COLLECTED MATERIAL:
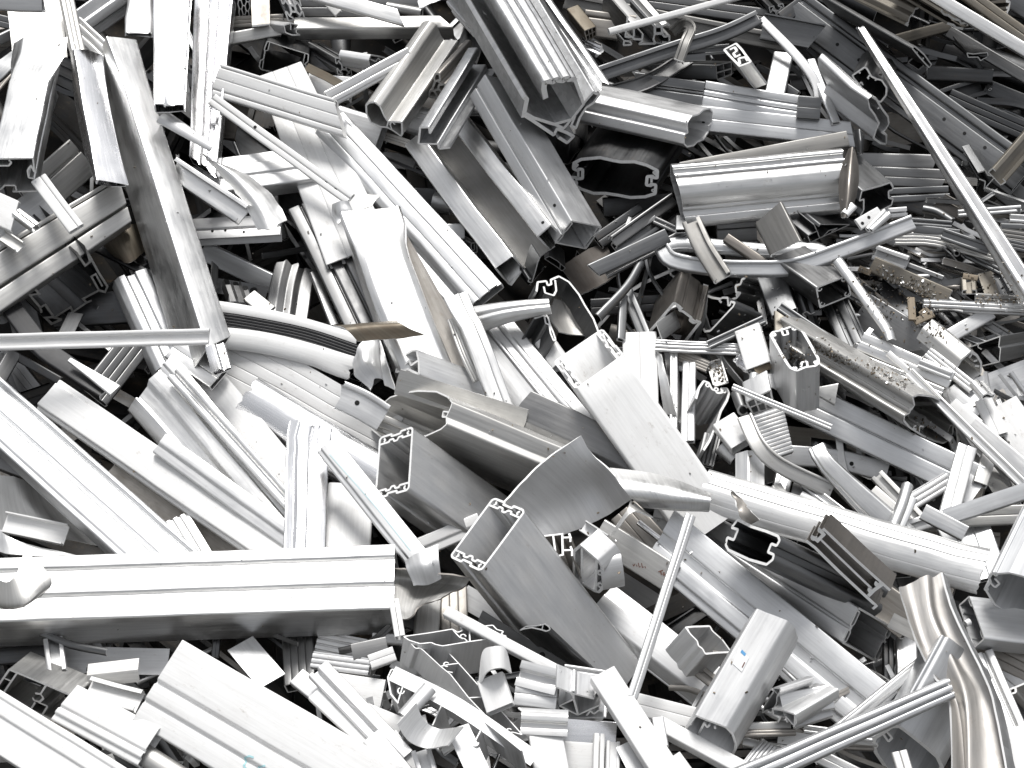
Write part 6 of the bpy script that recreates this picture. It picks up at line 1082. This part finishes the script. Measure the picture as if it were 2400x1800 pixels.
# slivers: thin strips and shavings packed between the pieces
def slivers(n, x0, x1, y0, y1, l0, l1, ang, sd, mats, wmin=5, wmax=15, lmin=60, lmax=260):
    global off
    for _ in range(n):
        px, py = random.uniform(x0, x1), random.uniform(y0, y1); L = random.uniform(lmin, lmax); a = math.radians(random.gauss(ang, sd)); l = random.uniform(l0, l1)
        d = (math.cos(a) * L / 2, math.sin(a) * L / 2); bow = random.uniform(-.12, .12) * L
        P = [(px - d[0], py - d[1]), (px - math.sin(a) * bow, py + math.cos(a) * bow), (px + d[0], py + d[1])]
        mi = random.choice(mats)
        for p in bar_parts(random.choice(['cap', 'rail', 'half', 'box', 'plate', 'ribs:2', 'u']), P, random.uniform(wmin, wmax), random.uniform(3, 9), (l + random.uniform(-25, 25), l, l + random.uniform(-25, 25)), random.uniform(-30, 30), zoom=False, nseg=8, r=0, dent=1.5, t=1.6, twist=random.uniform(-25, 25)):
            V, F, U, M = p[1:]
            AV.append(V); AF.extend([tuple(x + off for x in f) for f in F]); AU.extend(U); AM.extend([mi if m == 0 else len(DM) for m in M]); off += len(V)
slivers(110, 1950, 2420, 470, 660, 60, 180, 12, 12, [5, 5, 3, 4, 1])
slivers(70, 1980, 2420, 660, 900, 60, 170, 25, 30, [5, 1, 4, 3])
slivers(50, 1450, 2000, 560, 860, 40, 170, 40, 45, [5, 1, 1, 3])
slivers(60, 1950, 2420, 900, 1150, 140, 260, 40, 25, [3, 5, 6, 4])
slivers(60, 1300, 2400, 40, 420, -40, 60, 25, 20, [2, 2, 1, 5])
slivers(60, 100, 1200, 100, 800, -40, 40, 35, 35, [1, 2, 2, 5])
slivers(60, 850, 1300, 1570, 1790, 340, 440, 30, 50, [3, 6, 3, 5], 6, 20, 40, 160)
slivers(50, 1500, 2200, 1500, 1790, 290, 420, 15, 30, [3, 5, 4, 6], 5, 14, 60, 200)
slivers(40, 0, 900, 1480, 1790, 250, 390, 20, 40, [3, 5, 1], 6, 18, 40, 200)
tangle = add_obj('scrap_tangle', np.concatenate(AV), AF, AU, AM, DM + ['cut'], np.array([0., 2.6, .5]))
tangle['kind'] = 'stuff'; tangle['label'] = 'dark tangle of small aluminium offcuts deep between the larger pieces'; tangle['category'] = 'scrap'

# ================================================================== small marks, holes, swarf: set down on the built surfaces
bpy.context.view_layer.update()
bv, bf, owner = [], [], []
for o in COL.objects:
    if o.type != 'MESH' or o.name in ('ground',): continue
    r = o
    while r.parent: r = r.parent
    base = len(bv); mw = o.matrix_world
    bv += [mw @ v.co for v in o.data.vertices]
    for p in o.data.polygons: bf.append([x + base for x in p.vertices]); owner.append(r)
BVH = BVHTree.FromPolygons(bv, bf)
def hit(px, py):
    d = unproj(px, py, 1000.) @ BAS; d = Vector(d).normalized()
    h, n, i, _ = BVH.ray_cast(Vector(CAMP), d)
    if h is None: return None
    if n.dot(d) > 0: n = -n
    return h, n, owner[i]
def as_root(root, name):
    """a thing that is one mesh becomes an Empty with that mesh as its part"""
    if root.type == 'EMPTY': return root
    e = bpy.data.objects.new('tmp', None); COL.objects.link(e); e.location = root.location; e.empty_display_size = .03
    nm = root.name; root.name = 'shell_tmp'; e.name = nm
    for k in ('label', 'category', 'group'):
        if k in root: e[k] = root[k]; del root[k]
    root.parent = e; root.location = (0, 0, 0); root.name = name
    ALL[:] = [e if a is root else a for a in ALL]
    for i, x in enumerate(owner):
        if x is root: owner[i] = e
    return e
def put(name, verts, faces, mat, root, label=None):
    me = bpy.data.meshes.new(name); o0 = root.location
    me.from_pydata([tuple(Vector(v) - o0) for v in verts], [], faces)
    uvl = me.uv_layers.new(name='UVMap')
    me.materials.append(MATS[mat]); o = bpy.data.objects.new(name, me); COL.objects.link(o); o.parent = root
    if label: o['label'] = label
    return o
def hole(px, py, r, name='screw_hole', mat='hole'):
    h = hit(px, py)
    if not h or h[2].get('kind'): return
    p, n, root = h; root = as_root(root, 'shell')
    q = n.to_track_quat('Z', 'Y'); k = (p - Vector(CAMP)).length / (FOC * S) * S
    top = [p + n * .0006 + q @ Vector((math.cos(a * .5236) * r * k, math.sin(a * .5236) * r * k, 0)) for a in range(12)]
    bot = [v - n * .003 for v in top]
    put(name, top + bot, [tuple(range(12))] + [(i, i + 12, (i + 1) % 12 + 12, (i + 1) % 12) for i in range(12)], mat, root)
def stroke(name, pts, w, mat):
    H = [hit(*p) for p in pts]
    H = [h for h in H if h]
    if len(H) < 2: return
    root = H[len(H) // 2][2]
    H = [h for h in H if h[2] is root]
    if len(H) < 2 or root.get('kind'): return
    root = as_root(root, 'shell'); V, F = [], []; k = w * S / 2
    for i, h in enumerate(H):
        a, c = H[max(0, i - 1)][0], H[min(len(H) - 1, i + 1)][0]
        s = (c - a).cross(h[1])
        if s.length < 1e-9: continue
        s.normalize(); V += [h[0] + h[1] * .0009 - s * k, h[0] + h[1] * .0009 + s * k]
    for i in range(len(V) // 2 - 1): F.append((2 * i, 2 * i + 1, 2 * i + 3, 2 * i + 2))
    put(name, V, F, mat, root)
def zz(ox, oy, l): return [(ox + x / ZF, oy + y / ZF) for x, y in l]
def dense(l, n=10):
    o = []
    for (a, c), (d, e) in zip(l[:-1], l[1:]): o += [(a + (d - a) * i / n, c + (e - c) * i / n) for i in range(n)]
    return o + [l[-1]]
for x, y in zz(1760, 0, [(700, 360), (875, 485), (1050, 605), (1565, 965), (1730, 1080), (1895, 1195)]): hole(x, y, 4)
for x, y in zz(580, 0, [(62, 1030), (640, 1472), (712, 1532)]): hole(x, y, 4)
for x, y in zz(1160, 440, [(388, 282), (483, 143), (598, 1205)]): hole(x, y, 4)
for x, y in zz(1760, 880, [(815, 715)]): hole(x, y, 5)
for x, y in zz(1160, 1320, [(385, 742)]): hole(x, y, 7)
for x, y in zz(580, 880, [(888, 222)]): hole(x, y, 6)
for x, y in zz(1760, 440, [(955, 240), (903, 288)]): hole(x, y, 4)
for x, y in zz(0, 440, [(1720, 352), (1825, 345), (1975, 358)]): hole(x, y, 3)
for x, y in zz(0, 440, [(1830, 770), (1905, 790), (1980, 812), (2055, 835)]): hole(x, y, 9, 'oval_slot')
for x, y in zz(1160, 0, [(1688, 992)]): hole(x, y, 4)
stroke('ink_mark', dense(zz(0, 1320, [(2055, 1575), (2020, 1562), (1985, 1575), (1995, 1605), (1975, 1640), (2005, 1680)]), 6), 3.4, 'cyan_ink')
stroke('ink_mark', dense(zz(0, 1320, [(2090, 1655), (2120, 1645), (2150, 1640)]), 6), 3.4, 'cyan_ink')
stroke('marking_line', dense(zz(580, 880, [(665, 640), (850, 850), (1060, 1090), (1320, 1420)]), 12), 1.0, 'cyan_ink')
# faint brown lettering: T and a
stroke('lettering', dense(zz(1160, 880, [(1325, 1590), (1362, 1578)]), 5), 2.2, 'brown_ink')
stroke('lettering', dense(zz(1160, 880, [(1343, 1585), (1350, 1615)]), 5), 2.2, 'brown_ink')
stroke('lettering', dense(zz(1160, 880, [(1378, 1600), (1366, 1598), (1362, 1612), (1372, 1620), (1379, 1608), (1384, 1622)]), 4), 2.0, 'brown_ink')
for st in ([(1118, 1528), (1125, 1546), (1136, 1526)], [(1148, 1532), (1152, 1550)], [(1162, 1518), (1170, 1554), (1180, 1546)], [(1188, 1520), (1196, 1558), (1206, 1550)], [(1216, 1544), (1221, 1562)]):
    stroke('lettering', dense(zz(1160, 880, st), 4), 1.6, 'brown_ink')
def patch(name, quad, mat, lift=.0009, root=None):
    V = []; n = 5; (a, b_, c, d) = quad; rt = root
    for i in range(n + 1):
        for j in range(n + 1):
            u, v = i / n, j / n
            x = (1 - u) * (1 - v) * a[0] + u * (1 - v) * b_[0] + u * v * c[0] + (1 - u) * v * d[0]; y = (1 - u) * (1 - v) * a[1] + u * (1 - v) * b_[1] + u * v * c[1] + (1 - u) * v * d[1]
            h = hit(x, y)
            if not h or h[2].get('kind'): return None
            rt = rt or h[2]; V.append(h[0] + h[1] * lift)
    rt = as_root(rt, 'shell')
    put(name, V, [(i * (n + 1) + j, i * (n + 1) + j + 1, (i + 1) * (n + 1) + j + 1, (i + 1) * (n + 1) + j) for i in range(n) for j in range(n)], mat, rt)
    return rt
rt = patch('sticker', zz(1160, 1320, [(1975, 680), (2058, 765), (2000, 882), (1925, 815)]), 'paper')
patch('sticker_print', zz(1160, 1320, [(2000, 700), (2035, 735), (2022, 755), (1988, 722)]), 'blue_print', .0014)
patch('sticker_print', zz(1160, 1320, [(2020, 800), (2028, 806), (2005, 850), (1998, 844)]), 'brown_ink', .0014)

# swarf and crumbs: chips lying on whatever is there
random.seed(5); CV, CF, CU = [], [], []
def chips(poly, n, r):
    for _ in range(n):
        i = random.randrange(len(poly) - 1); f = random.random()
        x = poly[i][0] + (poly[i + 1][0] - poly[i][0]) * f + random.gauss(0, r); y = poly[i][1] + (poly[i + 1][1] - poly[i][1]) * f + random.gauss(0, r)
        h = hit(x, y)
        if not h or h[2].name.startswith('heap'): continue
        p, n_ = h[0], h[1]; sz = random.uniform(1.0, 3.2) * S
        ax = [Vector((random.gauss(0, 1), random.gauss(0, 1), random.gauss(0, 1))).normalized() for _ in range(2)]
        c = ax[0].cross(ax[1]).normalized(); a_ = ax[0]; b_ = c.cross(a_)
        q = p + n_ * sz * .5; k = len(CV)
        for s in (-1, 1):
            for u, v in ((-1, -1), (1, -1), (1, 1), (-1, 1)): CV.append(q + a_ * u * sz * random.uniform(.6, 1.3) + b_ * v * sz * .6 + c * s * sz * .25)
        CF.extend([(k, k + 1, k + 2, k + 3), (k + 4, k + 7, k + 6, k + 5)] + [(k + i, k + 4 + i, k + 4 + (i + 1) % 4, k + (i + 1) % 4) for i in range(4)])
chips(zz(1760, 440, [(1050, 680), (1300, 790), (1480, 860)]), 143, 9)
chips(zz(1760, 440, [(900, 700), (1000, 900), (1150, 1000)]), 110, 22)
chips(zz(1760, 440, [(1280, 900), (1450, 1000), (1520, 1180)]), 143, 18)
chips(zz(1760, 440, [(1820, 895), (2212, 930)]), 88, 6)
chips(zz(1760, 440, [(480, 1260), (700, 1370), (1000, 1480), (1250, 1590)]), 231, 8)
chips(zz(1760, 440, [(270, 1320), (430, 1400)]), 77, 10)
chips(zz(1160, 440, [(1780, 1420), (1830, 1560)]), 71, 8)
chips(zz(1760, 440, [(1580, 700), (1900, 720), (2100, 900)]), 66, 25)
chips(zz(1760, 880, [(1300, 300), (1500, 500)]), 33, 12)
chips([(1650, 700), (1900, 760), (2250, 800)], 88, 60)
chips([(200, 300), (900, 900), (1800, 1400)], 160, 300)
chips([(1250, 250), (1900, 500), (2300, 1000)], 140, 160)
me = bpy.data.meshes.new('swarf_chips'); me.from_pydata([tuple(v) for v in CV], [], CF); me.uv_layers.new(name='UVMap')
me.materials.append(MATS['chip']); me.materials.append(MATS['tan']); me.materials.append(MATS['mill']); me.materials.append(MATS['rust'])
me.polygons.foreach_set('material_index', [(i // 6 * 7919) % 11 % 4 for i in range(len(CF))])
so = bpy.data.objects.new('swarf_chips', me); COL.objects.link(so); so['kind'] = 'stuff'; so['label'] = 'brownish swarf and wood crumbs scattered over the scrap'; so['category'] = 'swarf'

WHAT IS BEING ASKED: Answer with one number only: how many lines above contain the word "tangle".

WRITTEN REPLY: 2